start MATERIAL PROVIDED
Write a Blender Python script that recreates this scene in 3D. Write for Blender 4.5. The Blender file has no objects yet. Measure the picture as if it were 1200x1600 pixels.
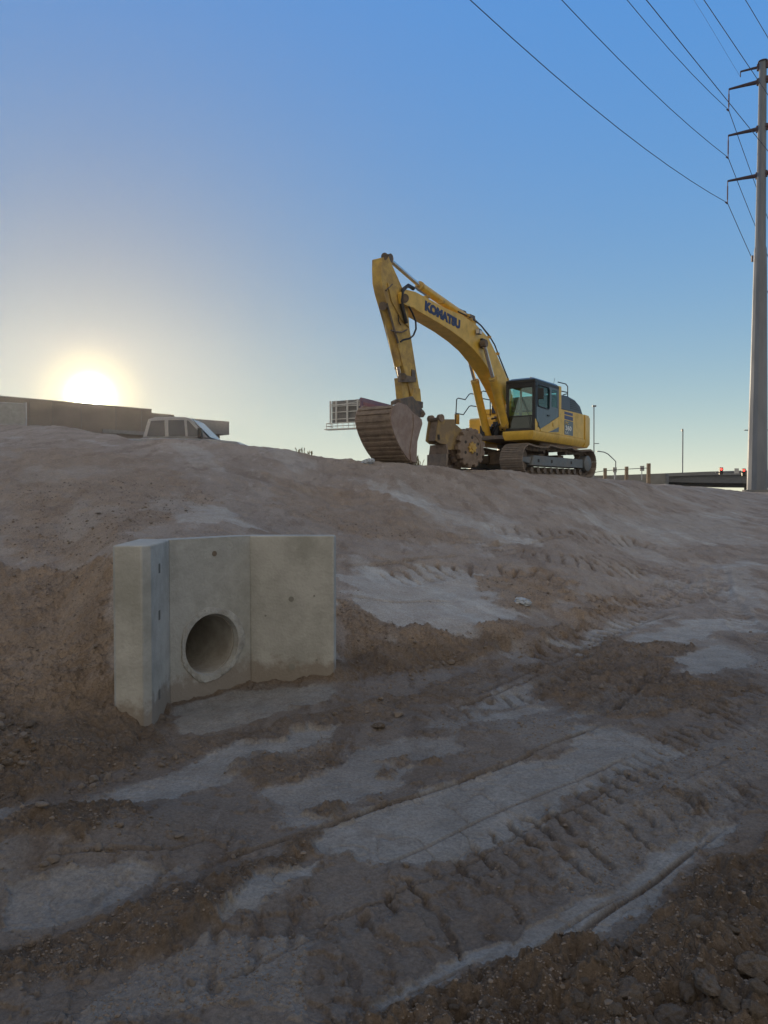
import bpy, math, random
import numpy as np
from mathutils import Vector, Matrix
random.seed(7); rng = np.random.default_rng(11)
R = math.radians
scene = bpy.context.scene
C = scene.collection

# ------------------------------------------------------------------ camera
EYE = 1.6; F = 1130.0; PITCH = R(1.5)
cam_d = bpy.data.cameras.new('camera'); cam = bpy.data.objects.new('camera', cam_d); C.objects.link(cam)
cam.location = (0, 0, EYE); cam.rotation_euler = (R(90) - PITCH, 0, 0)
cam_d.sensor_fit = 'VERTICAL'; cam_d.sensor_height = 24; cam_d.sensor_width = 18
cam_d.lens = 24 * F / 1600; cam_d.clip_start = 0.05; cam_d.clip_end = 9000
scene.camera = cam
scene.render.resolution_x = 768; scene.render.resolution_y = 1024

# ------------------------------------------------------------------ light
SUN_AZ = math.atan((143 - 600) / F)          # measured from +Y towards +X
SUN_EL = R(7.0)
sun_dir = Vector((math.sin(SUN_AZ) * math.cos(SUN_EL), math.cos(SUN_AZ) * math.cos(SUN_EL), math.sin(SUN_EL)))
world = bpy.data.worlds.new('World'); scene.world = world; world.use_nodes = True
wn = world.node_tree.nodes; wl = world.node_tree.links
for n in list(wn): wn.remove(n)
def wnode(t, **k):
    n = wn.new(t)
    for a, b in k.items(): setattr(n, a, b)
    return n
sky = wnode('ShaderNodeTexSky', sky_type='NISHITA', sun_disc=False)
sky.sun_elevation = SUN_EL; sky.sun_rotation = SUN_AZ
sky.altitude = 400; sky.air_density = 1.0; sky.dust_density = 0.45; sky.ozone_density = 3.0
SKY_TOP = (1.45, 1.48, 1.50); SKY_BACK = (3.35, 3.0, 2.45)
HZ1 = (2.45, 3.30, 3.45); HZ2 = (3.9, 3.65, 2.5)
# the film's soft shoulder: keep the sky's hue, compress its range of brightness
lum = wnode('ShaderNodeRGBToBW'); wl.new(sky.outputs[0], lum.inputs[0])
pw = wnode('ShaderNodeMath', operation='POWER'); wl.new(lum.outputs[0], pw.inputs[0]); pw.inputs[1].default_value = -1.02
scl = wnode('ShaderNodeVectorMath', operation='SCALE'); wl.new(sky.outputs[0], scl.inputs[0]); wl.new(pw.outputs[0], scl.inputs['Scale'])
hsv = wnode('ShaderNodeHueSaturation'); hsv.inputs['Saturation'].default_value = 1.17; hsv.inputs['Value'].default_value = 1.33
bg = wnode('ShaderNodeBackground'); bg.inputs['Strength'].default_value = 0.15
tint = wnode('ShaderNodeVectorMath', operation='MULTIPLY'); tint.inputs[1].default_value = (1.04, .975, 1.02); wl.new(scl.outputs[0], tint.inputs[0]); wl.new(tint.outputs[0], hsv.inputs['Color']); 
# thick pale air low over the horizon
g0 = wnode('ShaderNodeNewGeometry'); sx = wnode('ShaderNodeSeparateXYZ'); wl.new(g0.outputs['Incoming'], sx.inputs[0])
def ramp_el(width, amt):
    a = wnode('ShaderNodeMath', operation='ABSOLUTE'); wl.new(sx.outputs[2], a.inputs[0])
    b = wnode('ShaderNodeMath', operation='DIVIDE'); wl.new(a.outputs[0], b.inputs[0]); b.inputs[1].default_value = -width
    c = wnode('ShaderNodeMath', operation='EXPONENT'); wl.new(b.outputs[0], c.inputs[0])
    d = wnode('ShaderNodeMath', operation='MULTIPLY'); wl.new(c.outputs[0], d.inputs[0]); d.inputs[1].default_value = amt
    return d.outputs[0]
def wmix(f, c1, c2):
    n = wnode('ShaderNodeMix', data_type='RGBA'); wl.new(f, n.inputs[0]); wl.new(c1, n.inputs[6]); n.inputs[7].default_value = (*c2, 1); return n.outputs[2]
hz = wmix(ramp_el(.17, .80), hsv.outputs[0], HZ1)
hz = wmix(ramp_el(.05, .8), hz, HZ2)

# the half of the sky behind the camera, facing the low sun, is paler and warmer; overhead it is greyer
def smooth(src, a, b, amt):
    n = wnode('ShaderNodeMapRange', interpolation_type='SMOOTHSTEP'); wl.new(src, n.inputs[0])
    for i, v in enumerate((a, b, 0, amt)): n.inputs[i + 1].default_value = v
    return n.outputs[0]
hz = wmix(smooth(sx.outputs[2], -.60, -.92, .75), hz, SKY_TOP)
hz = wmix(smooth(sx.outputs[1], -.05, .55, .90), hz, SKY_BACK)
wl.new(hz, bg.inputs['Color'])
# aureole of bright air round the sun, at infinity
geo = wnode('ShaderNodeNewGeometry')
dot = wnode('ShaderNodeVectorMath', operation='DOT_PRODUCT'); dot.inputs[1].default_value = (-sun_dir.x, -sun_dir.y, -sun_dir.z)
wl.new(geo.outputs['Incoming'], dot.inputs[0])
ac = wnode('ShaderNodeMath', operation='ARCCOSINE'); wl.new(dot.outputs['Value'], ac.inputs[0])
def wmath(op, a, b=None):
    n = wnode('ShaderNodeMath', operation=op)
    for i, v in enumerate((a, b)):
        if v is None: continue
        if isinstance(v, (int, float)): n.inputs[i].default_value = v
        else: wl.new(v, n.inputs[i])
    return n.outputs[0]
def gauss(width, amp):
    q = wmath('DIVIDE', ac.outputs[0], width); q = wmath('MULTIPLY', q, q)
    return wmath('MULTIPLY', wmath('POWER', 2.71828, wmath('MULTIPLY', q, -1.0)), amp)
def glow(width, amp, col):
    b = wnode('ShaderNodeBackground'); b.inputs['Color'].default_value = (*col, 1)
    wl.new(gauss(width, amp), b.inputs['Strength']); return b
GLOW = [(R(.80), 20.0, (1, .94, .76)), (R(2.4), .75, (1, .68, .24))]
acc = bg.outputs[0]
for w_, a_, c_ in GLOW:
    g = glow(w_, a_, c_); ad = wnode('ShaderNodeAddShader'); wl.new(acc, ad.inputs[0]); wl.new(g.outputs[0], ad.inputs[1]); acc = ad.outputs[0]
wo = wnode('ShaderNodeOutputWorld'); wl.new(acc, wo.inputs['Surface'])
sd = bpy.data.lights.new('sun', 'SUN'); sd.energy = 2.6; sd.angle = R(0.5); sd.color = (1, .80, .55)
sun = bpy.data.objects.new('sun', sd); C.objects.link(sun); sun.rotation_euler = (-sun_dir).to_track_quat('-Z', 'Y').to_euler()
sun.location = (-20, 50, 30)
scene.view_settings.view_transform = 'Standard'; scene.view_settings.look = 'None'
scene.view_settings.gamma = 1; scene.view_settings.use_curve_mapping = False
scene.view_settings.exposure = 0.75

# ------------------------------------------------------------------ helpers
cP, sP = math.cos(PITCH), math.sin(PITCH)
def ray(px, py):
    u = (px - 600) / F; v = (800 - py) / F
    return Vector((u, cP + v * sP, -sP + v * cP))
def at(px, py, Y):
    d = ray(px, py); return Vector((0, 0, EYE)) + d * (Y / d.y)
def onplane(Q, fd, px, py):
    """the point of pixel px,py on the upright plane through Q along direction fd"""
    n = Vector((fd[1], -fd[0], 0)); d = ray(px, py); o = Vector((0, 0, EYE))
    return o + d * ((Vector((Q[0], Q[1], 0)) - Vector((o.x, o.y, 0))).dot(n) / d.dot(n))

def tag(o, label=None, cat=None, group=None, kind=None):
    for k, v in (('label', label), ('category', cat), ('group', group), ('kind', kind)):
        if v: o[k] = v
    return o
def empty(name, loc):
    o = bpy.data.objects.new(name, None); C.objects.link(o); o.location = loc; o.empty_display_size = .3; return o
def origin(o):
    v = Vector((0, 0, 0))
    while o: v = v + o.location; o = o.parent
    return v
class MB:
    def __init__(s): s.v = []; s.f = []
    def add(s, vs, fs):
        b = len(s.v); s.v += [Vector(p) for p in vs]; s.f += [tuple(b + i for i in f) for f in fs]; return s
    def box(s, c, X, Y, Z):
        """c centre, X Y Z half-extent vectors"""
        c, X, Y, Z = map(Vector, (c, X, Y, Z)); vs = []
        for a in (-1, 1):
            for b in (-1, 1):
                for d in (-1, 1): vs.append(c + X * a + Y * b + Z * d)
        return s.add(vs, [(0, 1, 3, 2), (4, 6, 7, 5), (0, 4, 5, 1), (2, 3, 7, 6), (0, 2, 6, 4), (1, 5, 7, 3)])
    def abox(s, x0, x1, y0, y1, z0, z1):
        return s.box(((x0 + x1) / 2, (y0 + y1) / 2, (z0 + z1) / 2), ((x1 - x0) / 2, 0, 0), (0, (y1 - y0) / 2, 0), (0, 0, (z1 - z0) / 2))
    def prism(s, pts, off):
        pts = [Vector(p) for p in pts]; off = Vector(off); n = len(pts)
        return s.add(pts + [p + off for p in pts], [tuple(range(n)), tuple(range(2 * n - 1, n - 1, -1))] + [(i, i + n, (i + 1) % n + n, (i + 1) % n) for i in range(n)])
    def strip(s, top, bot, off):
        """a solid between two polylines (same length), thickness off: quads, safe for bent shapes"""
        top = [Vector(p) for p in top]; bot = [Vector(p) for p in bot]; off = Vector(off); n = len(top)
        vs = top + bot + [p + off for p in top] + [p + off for p in bot]; fs = []
        for i in range(n - 1):
            fs += [(i, i + 1, n + i + 1, n + i), (2 * n + i, 3 * n + i, 3 * n + i + 1, 2 * n + i + 1), (i, 2 * n + i, 2 * n + i + 1, i + 1), (n + i, n + i + 1, 3 * n + i + 1, 3 * n + i)]
        fs += [(0, n, 3 * n, 2 * n), (n - 1, 3 * n - 1, 4 * n - 1, 2 * n - 1)]
        return s.add(vs, fs)
    def tube(s, path, r, n=8, closed=False):
        path = [Vector(p) for p in path]; m = len(path); vs = []; fs = []
        if isinstance(r, (int, float)): r = [r] * m
        prev = None
        for i, p in enumerate(path):
            if closed: t = path[(i + 1) % m] - path[i - 1]
            else: t = path[min(i + 1, m - 1)] - path[max(i - 1, 0)]
            t.normalize()
            if prev is None:
                a = Vector((0, 0, 1)) if abs(t.z) < .9 else Vector((1, 0, 0)); b = t.cross(a).normalized()
            else:
                b = (prev - t * prev.dot(t)).normalized()
            prev = b; c = t.cross(b)
            for k in range(n):
                an = 2 * math.pi * k / n; vs.append(p + (b * math.cos(an) + c * math.sin(an)) * r[i])
        for i in range(m if closed else m - 1):
            j = (i + 1) % m
            for k in range(n): fs.append((i * n + k, i * n + (k + 1) % n, j * n + (k + 1) % n, j * n + k))
        if not closed: fs += [tuple(range(n - 1, -1, -1)), tuple((m - 1) * n + k for k in range(n))]
        return s.add(vs, fs)
    def cyl(s, a, b, r0, r1=None, n=20): return s.tube([a, b], [r0, r1 if r1 is not None else r0], n)
    def ring(s, c, ax, r0, r1, w, n=32):
        """annulus solid, axis ax, inner r0, outer r1, thickness w starting at c"""
        c = Vector(c); ax = Vector(ax).normalized(); a = Vector((0, 0, 1)) if abs(ax.z) < .9 else Vector((1, 0, 0)); b = ax.cross(a).normalized(); d = ax.cross(b); vs = []
        for (rr, o) in ((r0, 0), (r1, 0), (r1, w), (r0, w)):
            for k in range(n):
                an = 2 * math.pi * k / n; vs.append(c + ax * o + (b * math.cos(an) + d * math.sin(an)) * rr)
        fs = []
        for q in range(4):
            for k in range(n): fs.append((q * n + k, q * n + (k + 1) % n, ((q + 1) % 4) * n + (k + 1) % n, ((q + 1) % 4) * n + k))
        return s.add(vs, fs)
    def build(s, name, mat, parent=None, loc=None, smooth=True, bevel=0, ang=32):
        o0 = origin(parent) if parent else Vector(loc if loc is not None else (0, 0, 0))
        me = bpy.data.meshes.new(name); me.from_pydata([p - o0 for p in s.v], [], s.f); me.update()
        import bmesh
        bm = bmesh.new(); bm.from_mesh(me); bmesh.ops.recalc_face_normals(bm, faces=bm.faces); bm.to_mesh(me); bm.free()
        me.materials.append(mat)
        if smooth:
            me.polygons.foreach_set('use_smooth', [True] * len(me.polygons)); me.set_sharp_from_angle(angle=R(ang))
        o = bpy.data.objects.new(name, me); C.objects.link(o)
        if parent: o.parent = parent
        elif loc is not None: o.location = loc
        if bevel:
            b = o.modifiers.new('bevel', 'BEVEL'); b.width = bevel; b.segments = 2; b.limit_method = 'ANGLE'; b.angle_limit = R(40)
        return o
def copy_tree(o, parent=None):
    c = o.copy(); C.objects.link(c); c.parent = parent
    for ch in list(o.children): copy_tree(ch, c)
    return c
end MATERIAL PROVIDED
**STATED PROBLEM**.
Please repeat exactly the data above from its first line to the line that contains "C = scene.collection", inclusive, and leave every picture out.

**WRITTEN RESPONSE**.
Write a Blender Python script that recreates this scene in 3D. Write for Blender 4.5. The Blender file has no objects yet. Measure the picture as if it were 1200x1600 pixels.
import bpy, math, random
import numpy as np
from mathutils import Vector, Matrix
random.seed(7); rng = np.random.default_rng(11)
R = math.radians
scene = bpy.context.scene
C = scene.collection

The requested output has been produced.